Deccal Provası ve "Allah'ın Kuruşları"Tayyip Erdoğan'ın Galatasaray stadında yaşadığı toplu protestoya verdiği tepkiler, kendini padişah, devleti ve milleti de mülkü zannetmeye başlayan bir zihniyetin bütün izlerini taşımaktadır.
Tayyip Erdoğan'ın bu ruh halini sadece bir megalomani olarak okumak yanlış olacaktır.
Bu güçlendikçe yalnızlaşan ve bu yalnızlığını kendi içinde ancak "üstünlük" psikolojisi ile dengeleyebilen bir ruhun yansımalarıdır. Karizmayı ahlak, belagati kelamla karıştırır ve kendinden olmayanı hızla ve acımasızca düşmanlaştırır.

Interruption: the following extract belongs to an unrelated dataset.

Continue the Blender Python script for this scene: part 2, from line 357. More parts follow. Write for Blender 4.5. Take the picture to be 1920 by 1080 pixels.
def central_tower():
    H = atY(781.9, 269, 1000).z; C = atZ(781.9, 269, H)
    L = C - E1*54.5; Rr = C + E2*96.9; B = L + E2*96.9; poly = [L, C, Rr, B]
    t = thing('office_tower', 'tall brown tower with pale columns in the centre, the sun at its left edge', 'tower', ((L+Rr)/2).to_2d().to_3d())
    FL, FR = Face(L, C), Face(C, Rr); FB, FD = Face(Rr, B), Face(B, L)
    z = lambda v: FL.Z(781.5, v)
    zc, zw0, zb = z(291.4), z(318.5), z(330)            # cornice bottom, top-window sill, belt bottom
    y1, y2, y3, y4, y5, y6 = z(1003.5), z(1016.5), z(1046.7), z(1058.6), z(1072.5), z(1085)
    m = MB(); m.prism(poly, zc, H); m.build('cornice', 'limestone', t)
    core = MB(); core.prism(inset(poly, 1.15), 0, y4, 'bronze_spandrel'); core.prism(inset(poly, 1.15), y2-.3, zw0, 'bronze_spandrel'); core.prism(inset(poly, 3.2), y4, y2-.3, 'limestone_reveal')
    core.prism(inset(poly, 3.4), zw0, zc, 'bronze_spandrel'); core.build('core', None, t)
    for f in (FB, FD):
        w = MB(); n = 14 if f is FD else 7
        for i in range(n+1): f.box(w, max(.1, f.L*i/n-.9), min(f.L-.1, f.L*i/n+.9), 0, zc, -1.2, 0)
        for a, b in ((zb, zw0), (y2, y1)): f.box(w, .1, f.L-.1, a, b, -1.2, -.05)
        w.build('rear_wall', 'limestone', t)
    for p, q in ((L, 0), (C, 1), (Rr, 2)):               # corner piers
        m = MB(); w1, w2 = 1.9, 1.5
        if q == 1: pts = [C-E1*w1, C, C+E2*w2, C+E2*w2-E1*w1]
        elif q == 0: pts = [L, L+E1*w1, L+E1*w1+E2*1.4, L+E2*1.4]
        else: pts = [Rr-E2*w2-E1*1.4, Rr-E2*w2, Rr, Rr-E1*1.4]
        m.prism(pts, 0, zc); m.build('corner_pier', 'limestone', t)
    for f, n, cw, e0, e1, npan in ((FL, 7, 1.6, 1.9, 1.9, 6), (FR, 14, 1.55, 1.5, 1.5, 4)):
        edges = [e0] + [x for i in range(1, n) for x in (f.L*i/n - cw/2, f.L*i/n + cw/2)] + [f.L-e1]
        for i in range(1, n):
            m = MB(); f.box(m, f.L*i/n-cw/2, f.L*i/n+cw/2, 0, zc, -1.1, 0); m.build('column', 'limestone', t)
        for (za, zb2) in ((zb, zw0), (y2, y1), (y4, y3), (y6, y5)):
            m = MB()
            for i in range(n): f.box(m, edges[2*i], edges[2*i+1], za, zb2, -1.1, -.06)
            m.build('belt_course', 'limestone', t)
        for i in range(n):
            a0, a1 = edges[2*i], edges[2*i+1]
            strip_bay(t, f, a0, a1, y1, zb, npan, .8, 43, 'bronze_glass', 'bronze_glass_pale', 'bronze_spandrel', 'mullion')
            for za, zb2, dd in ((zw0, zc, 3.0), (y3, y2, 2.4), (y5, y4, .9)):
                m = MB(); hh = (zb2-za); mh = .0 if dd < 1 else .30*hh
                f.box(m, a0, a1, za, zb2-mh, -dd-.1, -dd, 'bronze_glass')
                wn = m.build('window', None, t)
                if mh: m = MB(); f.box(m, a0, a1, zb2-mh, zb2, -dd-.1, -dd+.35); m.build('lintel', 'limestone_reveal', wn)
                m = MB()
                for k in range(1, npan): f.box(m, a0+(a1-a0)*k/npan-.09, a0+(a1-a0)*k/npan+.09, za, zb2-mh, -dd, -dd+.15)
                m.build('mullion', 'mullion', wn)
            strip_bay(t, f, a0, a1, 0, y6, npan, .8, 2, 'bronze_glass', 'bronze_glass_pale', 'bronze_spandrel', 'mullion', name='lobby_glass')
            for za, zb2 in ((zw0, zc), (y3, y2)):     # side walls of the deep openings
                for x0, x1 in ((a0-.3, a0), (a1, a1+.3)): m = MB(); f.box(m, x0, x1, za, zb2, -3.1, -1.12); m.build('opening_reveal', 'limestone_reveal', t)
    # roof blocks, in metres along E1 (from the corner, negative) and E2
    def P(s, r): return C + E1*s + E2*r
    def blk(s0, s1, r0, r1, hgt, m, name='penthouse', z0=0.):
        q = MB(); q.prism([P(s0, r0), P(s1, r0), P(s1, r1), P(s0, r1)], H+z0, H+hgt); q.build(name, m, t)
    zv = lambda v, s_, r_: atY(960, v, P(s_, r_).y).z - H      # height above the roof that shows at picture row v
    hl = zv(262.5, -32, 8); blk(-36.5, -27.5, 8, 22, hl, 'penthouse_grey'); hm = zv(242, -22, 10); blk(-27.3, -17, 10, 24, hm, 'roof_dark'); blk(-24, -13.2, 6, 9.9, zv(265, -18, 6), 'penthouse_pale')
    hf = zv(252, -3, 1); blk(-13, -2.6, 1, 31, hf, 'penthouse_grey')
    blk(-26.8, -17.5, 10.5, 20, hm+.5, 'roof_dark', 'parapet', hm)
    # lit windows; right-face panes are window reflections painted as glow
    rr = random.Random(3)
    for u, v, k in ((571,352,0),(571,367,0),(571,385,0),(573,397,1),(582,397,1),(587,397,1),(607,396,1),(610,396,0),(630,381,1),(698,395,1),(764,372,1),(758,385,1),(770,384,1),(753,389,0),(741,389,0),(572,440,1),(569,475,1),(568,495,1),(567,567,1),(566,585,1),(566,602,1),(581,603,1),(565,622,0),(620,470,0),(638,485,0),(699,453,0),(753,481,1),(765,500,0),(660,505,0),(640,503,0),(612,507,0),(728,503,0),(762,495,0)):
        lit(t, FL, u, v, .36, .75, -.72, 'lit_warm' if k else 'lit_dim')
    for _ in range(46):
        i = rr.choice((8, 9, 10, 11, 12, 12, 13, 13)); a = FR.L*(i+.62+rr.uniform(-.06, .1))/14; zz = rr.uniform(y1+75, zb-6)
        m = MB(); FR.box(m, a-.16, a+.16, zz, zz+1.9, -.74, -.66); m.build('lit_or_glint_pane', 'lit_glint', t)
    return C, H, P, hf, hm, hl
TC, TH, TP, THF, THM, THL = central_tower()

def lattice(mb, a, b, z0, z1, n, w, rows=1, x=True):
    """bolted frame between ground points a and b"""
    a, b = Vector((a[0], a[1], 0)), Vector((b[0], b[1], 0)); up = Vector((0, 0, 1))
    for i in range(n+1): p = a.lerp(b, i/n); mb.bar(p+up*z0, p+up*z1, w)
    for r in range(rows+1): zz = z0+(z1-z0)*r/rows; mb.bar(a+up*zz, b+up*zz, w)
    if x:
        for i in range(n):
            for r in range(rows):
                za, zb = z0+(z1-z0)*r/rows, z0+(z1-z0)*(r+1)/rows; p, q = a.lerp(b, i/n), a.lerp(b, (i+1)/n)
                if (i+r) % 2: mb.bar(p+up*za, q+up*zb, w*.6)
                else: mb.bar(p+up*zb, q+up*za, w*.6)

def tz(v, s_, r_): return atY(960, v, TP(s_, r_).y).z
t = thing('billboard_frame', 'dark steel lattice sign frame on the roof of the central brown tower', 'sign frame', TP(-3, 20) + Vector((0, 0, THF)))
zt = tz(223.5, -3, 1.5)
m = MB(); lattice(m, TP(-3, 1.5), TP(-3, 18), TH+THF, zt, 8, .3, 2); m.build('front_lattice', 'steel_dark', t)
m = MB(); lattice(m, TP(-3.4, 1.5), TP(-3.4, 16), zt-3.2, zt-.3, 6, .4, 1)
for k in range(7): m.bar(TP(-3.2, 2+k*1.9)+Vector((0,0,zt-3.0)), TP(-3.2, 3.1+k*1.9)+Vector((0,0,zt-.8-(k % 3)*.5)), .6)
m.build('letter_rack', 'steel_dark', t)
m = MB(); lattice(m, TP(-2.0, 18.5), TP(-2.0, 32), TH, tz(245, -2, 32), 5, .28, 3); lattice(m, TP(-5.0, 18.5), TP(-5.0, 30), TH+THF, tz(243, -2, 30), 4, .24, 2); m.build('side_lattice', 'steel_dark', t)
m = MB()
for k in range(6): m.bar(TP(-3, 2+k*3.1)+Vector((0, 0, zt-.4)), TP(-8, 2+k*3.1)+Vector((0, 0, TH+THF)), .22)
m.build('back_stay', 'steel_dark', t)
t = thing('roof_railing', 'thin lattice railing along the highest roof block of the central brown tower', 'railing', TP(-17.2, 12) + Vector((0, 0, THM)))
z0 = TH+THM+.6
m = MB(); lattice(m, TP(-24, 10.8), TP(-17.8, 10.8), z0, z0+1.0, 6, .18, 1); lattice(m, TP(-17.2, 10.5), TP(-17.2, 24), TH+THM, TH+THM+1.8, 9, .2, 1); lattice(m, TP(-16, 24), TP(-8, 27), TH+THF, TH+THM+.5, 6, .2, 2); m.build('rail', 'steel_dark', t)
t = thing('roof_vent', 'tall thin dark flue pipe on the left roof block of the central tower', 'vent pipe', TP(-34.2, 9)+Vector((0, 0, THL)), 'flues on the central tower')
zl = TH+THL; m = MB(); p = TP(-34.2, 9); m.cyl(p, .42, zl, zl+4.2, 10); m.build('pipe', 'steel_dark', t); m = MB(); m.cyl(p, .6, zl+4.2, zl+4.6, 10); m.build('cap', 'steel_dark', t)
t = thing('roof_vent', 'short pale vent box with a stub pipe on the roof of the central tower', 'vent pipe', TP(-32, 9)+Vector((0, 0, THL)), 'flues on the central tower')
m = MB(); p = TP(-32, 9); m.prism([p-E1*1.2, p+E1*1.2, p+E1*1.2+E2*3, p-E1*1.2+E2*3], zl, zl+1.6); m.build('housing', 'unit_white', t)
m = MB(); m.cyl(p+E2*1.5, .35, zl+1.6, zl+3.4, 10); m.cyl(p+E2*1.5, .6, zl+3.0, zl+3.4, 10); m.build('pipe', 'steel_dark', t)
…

Wikileaks belgelerinde, Tayyip Erdoğan'ın İskenderpaşa'dan ruhani danışmanı olarak tanımlanan bir ismin,
"Tayyip Erdoğan'a artık ulaşamadığından" şikayet ettiğini hatırlayın. Burada
"ulaşamamak" ile kastedilenin randevu alma sıkıntısı olmadığını varsaymak yanlış olmayacaktır.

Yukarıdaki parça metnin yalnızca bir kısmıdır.